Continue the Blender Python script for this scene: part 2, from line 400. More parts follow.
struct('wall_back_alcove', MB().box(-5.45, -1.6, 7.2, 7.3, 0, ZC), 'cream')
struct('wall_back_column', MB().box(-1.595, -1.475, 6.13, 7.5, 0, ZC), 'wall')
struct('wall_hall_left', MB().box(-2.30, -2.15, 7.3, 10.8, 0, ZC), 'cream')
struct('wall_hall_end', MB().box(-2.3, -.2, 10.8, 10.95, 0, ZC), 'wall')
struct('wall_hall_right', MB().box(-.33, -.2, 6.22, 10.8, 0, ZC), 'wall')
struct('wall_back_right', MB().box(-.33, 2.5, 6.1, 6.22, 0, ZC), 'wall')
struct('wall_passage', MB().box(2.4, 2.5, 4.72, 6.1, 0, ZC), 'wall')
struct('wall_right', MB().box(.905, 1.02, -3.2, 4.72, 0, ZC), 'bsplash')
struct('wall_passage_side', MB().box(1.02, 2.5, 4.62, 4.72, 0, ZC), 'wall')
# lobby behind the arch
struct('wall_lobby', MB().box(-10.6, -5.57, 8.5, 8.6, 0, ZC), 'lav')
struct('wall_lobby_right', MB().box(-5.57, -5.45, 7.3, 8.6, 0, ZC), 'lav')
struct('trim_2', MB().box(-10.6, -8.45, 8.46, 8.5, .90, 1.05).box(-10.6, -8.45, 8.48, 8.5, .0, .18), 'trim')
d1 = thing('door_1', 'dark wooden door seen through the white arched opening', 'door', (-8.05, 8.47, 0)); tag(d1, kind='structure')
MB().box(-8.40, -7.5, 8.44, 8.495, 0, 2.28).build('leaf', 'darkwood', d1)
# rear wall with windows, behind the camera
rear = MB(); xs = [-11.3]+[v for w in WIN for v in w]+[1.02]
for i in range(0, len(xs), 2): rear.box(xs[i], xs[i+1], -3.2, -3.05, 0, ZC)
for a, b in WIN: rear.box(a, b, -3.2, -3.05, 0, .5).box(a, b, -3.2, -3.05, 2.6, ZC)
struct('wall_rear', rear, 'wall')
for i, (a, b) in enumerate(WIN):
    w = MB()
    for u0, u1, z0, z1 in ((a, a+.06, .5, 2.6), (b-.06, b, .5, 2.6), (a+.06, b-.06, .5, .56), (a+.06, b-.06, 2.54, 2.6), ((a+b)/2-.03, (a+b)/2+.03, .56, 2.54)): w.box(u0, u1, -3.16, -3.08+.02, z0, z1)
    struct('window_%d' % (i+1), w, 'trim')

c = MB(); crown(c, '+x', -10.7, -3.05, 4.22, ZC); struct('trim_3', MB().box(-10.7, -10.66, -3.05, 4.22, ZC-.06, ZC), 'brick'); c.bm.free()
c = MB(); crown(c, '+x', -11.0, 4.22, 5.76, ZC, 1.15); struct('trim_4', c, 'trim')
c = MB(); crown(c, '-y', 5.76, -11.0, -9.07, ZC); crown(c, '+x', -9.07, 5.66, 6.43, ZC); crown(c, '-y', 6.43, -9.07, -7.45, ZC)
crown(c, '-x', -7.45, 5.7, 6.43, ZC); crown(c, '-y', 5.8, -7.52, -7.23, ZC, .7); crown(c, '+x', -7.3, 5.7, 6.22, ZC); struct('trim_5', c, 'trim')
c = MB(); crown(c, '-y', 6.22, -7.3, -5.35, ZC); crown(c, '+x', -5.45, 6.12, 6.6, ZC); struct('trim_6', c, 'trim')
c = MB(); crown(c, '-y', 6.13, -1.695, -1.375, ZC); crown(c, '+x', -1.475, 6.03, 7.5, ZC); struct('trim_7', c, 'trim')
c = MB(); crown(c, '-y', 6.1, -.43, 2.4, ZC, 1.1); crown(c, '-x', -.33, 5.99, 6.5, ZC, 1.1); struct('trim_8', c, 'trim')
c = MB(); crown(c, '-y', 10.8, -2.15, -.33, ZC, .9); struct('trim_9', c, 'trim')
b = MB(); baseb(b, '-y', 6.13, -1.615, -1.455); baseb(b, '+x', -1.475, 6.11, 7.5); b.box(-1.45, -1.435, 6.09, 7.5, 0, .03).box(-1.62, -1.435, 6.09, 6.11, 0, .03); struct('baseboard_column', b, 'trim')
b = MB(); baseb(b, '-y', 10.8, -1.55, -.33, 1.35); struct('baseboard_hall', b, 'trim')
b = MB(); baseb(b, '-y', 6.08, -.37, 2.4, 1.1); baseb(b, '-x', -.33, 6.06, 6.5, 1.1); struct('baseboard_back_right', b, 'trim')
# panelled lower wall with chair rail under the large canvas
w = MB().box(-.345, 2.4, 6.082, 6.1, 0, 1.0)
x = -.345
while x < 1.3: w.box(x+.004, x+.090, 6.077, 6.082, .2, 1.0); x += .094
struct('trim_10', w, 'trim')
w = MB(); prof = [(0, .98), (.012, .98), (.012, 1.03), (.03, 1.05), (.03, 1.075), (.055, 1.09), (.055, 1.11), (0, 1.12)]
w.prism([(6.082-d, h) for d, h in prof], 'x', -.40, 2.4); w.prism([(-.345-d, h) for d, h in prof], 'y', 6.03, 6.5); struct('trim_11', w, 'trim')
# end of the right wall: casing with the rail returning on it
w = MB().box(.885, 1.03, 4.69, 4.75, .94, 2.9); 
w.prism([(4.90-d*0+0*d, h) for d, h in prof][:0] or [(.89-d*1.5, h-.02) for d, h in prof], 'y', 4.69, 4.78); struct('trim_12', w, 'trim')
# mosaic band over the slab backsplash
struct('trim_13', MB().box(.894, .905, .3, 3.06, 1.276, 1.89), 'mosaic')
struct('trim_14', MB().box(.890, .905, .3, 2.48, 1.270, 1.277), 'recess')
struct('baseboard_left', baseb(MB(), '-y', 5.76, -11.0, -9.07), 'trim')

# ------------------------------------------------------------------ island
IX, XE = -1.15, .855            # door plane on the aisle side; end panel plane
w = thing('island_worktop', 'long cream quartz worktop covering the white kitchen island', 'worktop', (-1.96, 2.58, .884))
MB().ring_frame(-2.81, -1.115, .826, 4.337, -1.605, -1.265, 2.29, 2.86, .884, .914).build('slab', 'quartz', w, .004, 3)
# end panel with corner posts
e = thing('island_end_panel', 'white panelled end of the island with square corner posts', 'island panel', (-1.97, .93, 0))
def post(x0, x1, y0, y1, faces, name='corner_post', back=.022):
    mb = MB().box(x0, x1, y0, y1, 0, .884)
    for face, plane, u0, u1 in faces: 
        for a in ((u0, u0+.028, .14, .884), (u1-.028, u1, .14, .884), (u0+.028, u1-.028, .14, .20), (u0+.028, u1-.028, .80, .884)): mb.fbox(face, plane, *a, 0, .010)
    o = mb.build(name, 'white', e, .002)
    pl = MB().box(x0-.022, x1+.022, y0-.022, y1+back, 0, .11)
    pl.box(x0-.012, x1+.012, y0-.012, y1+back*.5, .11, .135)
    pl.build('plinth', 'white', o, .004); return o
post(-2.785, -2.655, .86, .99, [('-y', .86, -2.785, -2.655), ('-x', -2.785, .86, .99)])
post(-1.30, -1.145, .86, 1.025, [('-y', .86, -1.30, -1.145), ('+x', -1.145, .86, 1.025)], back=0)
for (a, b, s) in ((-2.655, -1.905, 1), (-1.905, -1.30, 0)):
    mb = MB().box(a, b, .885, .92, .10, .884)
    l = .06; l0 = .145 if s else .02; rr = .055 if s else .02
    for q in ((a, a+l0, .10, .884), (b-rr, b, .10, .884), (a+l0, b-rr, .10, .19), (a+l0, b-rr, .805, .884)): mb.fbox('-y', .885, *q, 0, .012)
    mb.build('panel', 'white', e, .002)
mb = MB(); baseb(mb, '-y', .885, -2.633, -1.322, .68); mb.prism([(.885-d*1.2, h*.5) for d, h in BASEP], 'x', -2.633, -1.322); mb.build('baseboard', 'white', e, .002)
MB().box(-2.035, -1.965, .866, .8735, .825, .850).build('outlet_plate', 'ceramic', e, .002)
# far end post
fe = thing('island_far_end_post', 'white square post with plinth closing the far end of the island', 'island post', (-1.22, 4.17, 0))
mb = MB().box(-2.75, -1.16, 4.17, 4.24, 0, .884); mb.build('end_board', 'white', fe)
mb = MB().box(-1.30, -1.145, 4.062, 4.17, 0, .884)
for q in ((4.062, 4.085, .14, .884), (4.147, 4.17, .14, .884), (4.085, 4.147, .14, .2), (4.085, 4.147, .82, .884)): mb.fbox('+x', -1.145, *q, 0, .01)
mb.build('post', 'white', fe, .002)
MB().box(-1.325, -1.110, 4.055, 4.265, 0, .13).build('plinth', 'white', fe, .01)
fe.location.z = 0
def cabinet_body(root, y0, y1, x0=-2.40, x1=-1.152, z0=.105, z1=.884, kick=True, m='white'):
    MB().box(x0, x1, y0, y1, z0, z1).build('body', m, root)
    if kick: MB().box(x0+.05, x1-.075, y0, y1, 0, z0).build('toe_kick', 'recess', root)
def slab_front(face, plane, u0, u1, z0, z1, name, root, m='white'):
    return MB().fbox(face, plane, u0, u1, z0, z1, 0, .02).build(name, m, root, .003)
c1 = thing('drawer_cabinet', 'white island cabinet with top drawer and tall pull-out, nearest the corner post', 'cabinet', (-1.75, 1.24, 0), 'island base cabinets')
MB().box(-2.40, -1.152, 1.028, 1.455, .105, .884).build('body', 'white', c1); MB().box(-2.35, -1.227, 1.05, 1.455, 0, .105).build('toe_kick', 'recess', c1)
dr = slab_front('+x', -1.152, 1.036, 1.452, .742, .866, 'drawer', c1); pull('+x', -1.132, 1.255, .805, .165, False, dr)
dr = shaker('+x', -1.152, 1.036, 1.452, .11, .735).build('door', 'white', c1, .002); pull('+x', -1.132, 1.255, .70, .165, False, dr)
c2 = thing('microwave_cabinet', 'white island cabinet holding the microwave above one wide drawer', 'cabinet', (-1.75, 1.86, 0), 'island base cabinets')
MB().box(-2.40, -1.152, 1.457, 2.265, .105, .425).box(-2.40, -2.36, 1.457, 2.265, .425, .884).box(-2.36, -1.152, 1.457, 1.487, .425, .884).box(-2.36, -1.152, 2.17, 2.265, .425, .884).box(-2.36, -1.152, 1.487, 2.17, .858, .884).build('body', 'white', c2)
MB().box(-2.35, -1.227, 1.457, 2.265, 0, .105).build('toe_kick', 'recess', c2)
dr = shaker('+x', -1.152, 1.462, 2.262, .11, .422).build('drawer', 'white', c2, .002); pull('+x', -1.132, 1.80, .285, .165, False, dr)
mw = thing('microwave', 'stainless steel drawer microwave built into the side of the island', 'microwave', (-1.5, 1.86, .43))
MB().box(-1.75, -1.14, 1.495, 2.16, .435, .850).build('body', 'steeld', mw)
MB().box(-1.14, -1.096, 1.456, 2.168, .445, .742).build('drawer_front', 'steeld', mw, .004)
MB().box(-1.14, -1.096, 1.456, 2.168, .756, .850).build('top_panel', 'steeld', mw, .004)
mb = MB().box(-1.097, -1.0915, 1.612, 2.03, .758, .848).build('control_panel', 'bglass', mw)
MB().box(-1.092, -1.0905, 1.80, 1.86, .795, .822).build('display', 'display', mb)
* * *
-- TASK BRIEF --
Print only the lines that run from the start of the listing to the line bearing "struct('window_%d' % (i+1), w, 'trim')"; please keep the first line and that last one, exactly as they appear.

-- FINAL RESULT --
Continue the Blender Python script for this scene: part 2, from line 400. More parts follow.
struct('wall_back_alcove', MB().box(-5.45, -1.6, 7.2, 7.3, 0, ZC), 'cream')
struct('wall_back_column', MB().box(-1.595, -1.475, 6.13, 7.5, 0, ZC), 'wall')
struct('wall_hall_left', MB().box(-2.30, -2.15, 7.3, 10.8, 0, ZC), 'cream')
struct('wall_hall_end', MB().box(-2.3, -.2, 10.8, 10.95, 0, ZC), 'wall')
struct('wall_hall_right', MB().box(-.33, -.2, 6.22, 10.8, 0, ZC), 'wall')
struct('wall_back_right', MB().box(-.33, 2.5, 6.1, 6.22, 0, ZC), 'wall')
struct('wall_passage', MB().box(2.4, 2.5, 4.72, 6.1, 0, ZC), 'wall')
struct('wall_right', MB().box(.905, 1.02, -3.2, 4.72, 0, ZC), 'bsplash')
struct('wall_passage_side', MB().box(1.02, 2.5, 4.62, 4.72, 0, ZC), 'wall')
# lobby behind the arch
struct('wall_lobby', MB().box(-10.6, -5.57, 8.5, 8.6, 0, ZC), 'lav')
struct('wall_lobby_right', MB().box(-5.57, -5.45, 7.3, 8.6, 0, ZC), 'lav')
struct('trim_2', MB().box(-10.6, -8.45, 8.46, 8.5, .90, 1.05).box(-10.6, -8.45, 8.48, 8.5, .0, .18), 'trim')
d1 = thing('door_1', 'dark wooden door seen through the white arched opening', 'door', (-8.05, 8.47, 0)); tag(d1, kind='structure')
MB().box(-8.40, -7.5, 8.44, 8.495, 0, 2.28).build('leaf', 'darkwood', d1)
# rear wall with windows, behind the camera
rear = MB(); xs = [-11.3]+[v for w in WIN for v in w]+[1.02]
for i in range(0, len(xs), 2): rear.box(xs[i], xs[i+1], -3.2, -3.05, 0, ZC)
for a, b in WIN: rear.box(a, b, -3.2, -3.05, 0, .5).box(a, b, -3.2, -3.05, 2.6, ZC)
struct('wall_rear', rear, 'wall')
for i, (a, b) in enumerate(WIN):
    w = MB()
    for u0, u1, z0, z1 in ((a, a+.06, .5, 2.6), (b-.06, b, .5, 2.6), (a+.06, b-.06, .5, .56), (a+.06, b-.06, 2.54, 2.6), ((a+b)/2-.03, (a+b)/2+.03, .56, 2.54)): w.box(u0, u1, -3.16, -3.08+.02, z0, z1)
    struct('window_%d' % (i+1), w, 'trim')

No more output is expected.